There is so much beauty in the world that its hard to sit still. The luxury goods industry should aim to provide viable business models to protect that authenticity. The French have been the masters at this process for centuries and much can be learned from observing how they achieved their success. From the development of the Appellation d’origine contrôlée in the 15th century to the successful legal defence of that system in the courts and in the legislature of the European Union in the 21st, they have successfully defended their culture through the deliberate cultivation of status. It is a lesson for all peoples everywhere.
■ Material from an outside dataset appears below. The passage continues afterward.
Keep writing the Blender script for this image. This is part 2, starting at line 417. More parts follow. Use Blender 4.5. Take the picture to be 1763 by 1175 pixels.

So what is my definition of luxury? For me, now, luxury is an homage. It is a conversation I have with the creator of the product. It seems impossible to me, to progress as a human being or as a society and maintain the definition of luxury as something I have and you do not, as something that makes me in some way better than you, or as something that affirms either heaven or society’s approval of my position in society and their indifference to yours. That concept of luxury disgusts and depresses me. It preserves people at a school-yard level of maturity, nobility and enlightenment. But rejecting that ugliness does not mean that we must reject luxury.  I believe, paradoxically, that the appreciation of luxury should be bathed in humility. Humility on behalf of the recipient at their good fortune in being the object of such generosity. Humility on behalf of the producer that their hard work is being appreciated, their ideals understood and rewarded. We don’t always walk around with this humility, because it requires concentration (at least for me) and life is busy and full of stress and distraction. But luxury goods should take us to that mindset as might say a Japanese tea-ceremony. Beauty should excite our higher self, not our greed. A Ferrari should not be marketed as a bauble of the idle rich but as the child of an artisan, a shared love of beauty brought to an uncommon fruition. If this then becomes our new definition of luxury, we will sow seeds of humility, egalitarianism and humanity in the mind of the global consumer. We will turn the torrent of global consumption in a more noble direction. We will lift our eyes towards heaven. The trough makes pigs of us all.